Une réflexion pour les architectes et les urbanistes en matière de gestion durable

Charleroi, une ville avec un lourd passé industriel (aciéries, verreries, charbonnages), structurée par et autour de ses industries, se relève grâce aux nouvelles technologies et aux sociétés qui sont prêtes à y investir. Mais cette ville, comme beaucoup de grandes villes européennes, possède encore beaucoup de friches, de chancres industriels et d’industries dont l’esthétique est subjective.

Pourtant, des solutions vertes et économiques existent pour redynamiser et embellir des chancres urbains par une valorisation verte de ces espaces.

Observez l’évolution naturelle d’un ancien site industriel avec des ruines (p.ex : une dalle en béton d’un ancien centre de tri), les lichens arrivent en végétaux colonisateurs, puis les mousses, les graminées, les bouleaux et enfin les autres essences d’arbres. Parallèlement à cette colonisation, un substrat (sol) apparaît et s’améliore au fil des saisons.

Cette évolution naturelle évoque une solution de transition et un espoir pour les chancres urbains : la foresterie urbaine. Dans le cas d’une cité industrielle, la foresterie urbaine doit être approchée comme un boisement de type forestier (peu onéreux) dont le but est d’arriver directement à la phase finale de colonisation par les plantes ligneuses car l’objectif est d’obtenir le plus rapidement  possible  un aspect boisé.

La foresterie urbaine doit être considérée comme une amélioration transitoire de l’espace. Celle-ci mènera à des changements ultérieurs : destination de zone au plan de secteur ou amélioration de l’esthétique des lieux pour recevoir dans le futur de nouvelles entreprises.

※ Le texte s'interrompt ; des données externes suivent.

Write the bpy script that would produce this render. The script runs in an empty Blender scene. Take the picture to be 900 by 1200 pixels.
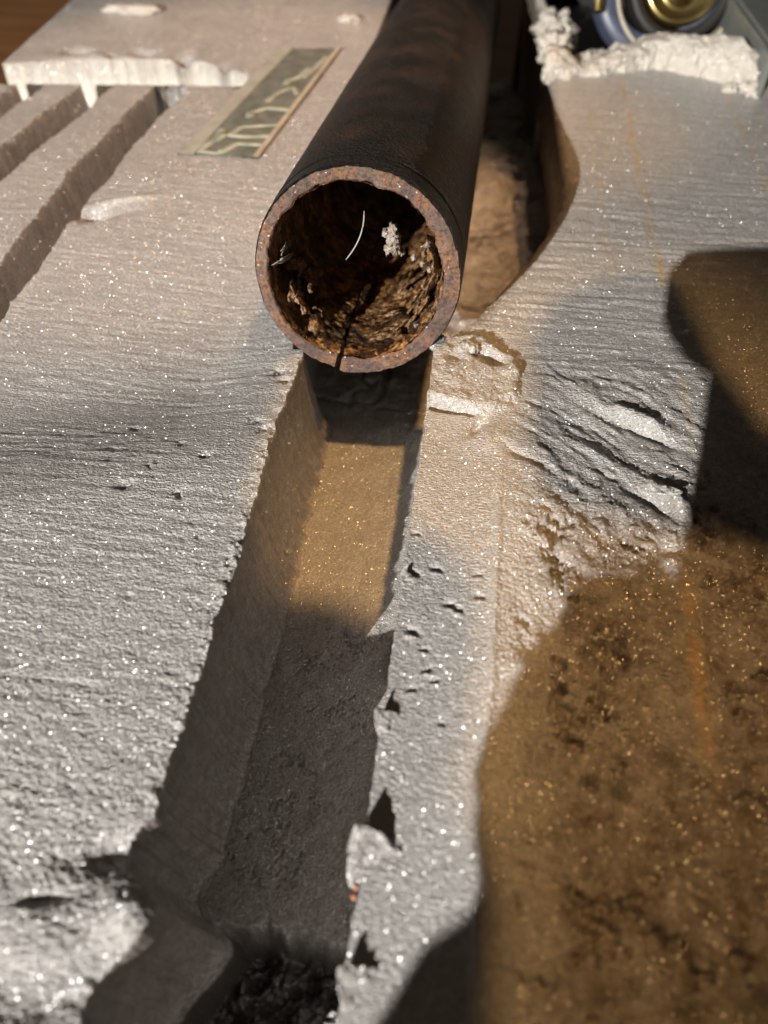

Les avantages de la foresterie urbaine pour Charleroi et d’autres anciennes cités industrielles sont nombreux :

  • amélioration du cadre de vie des riverains par une verdurisation des chancres urbains ;
  • amélioration de l’intégration des industries et du bâti ;
  • création de paysages agréables ;
  • création de zone tampon ;
  • développement de la biodiversité locale ;
  • stockage du carbone ;
  • filtration de l’air et canalisation des vents ;
  • filtration des eaux de pluies ;
  • etc.

Du point de vue économique, la foresterie urbaine n’est pas onéreuse ! Car c’est un simple boisement de type forestier avec coût de création faible et d’entretien encore plus faible. Et pour des entreprises situées dans les nouvelles zones industrielles, il est intéressant de savoir qu’un boisement libre est nettement moins coûteux qu’une pelouse et qu’il favorisera la biodiversité locale s’il est composé d’essences mellifères.

Dans une ville comme Charleroi, par sa structure, les urbanistes doivent envisager des transitions pour prévoir le lendemain ! La foresterie urbaine est la solution pour nos espaces difficiles ou à l’abandon.

Voici un exemple plus concret de foresterie urbaine : imaginez un terrain vague résultant d’une ancienne industrie. Un urbaniste propose au pouvoir local la création d’une zone d’habitat. Mais pour diverses raisons, il n’est pas envisageable de le faire rapidement ! A travers la foresterie urbaine, une solution se dégage permettant d’imaginer des axes routiers qui seront boisés avec des essences pouvant constituer des drèves, des alignements structurants, des arbres isolés et remplir le reste avec des arbustes florifères. De cette manière, 3 à 5 ans après, le terrain est une jeune plantation fleurie et plus une friche ; 10 à 15 ans plus tard, c’est un bois ! Enfin, si le quartier se réalise, il y a déjà une structure verte (arbres isolés, drèves, alignements…) et les voisins auront eu le bénéfice de ne pas vivre auprès d’une friche !

La réflexion est lancée aux concepteurs de projets : la foresterie urbaine est une conception envisageant des transitions pour des projets à long terme qui se réaliseront ou pas ! Mais qui a le mérite d’au minimum valoriser nos villes en y introduisant la nature.

Les paysages industriels ne sont pas des créations d’architecte-paysagiste, ce sont des créations façonnées uniquement par nos anciennes activités économiques et sur lesquelles la nature a simplement repris ses droits. Ce dynamisme est la preuve que nos paysages évoluent et qu’ils sont en mouvement.

La foresterie urbaine pensée vers demain est probablement une solution pour embellir nos villes en intégrant des espaces différents dans une trame verte harmonieuse. Et un moyen aisé pour que les PME améliorent leurs abords.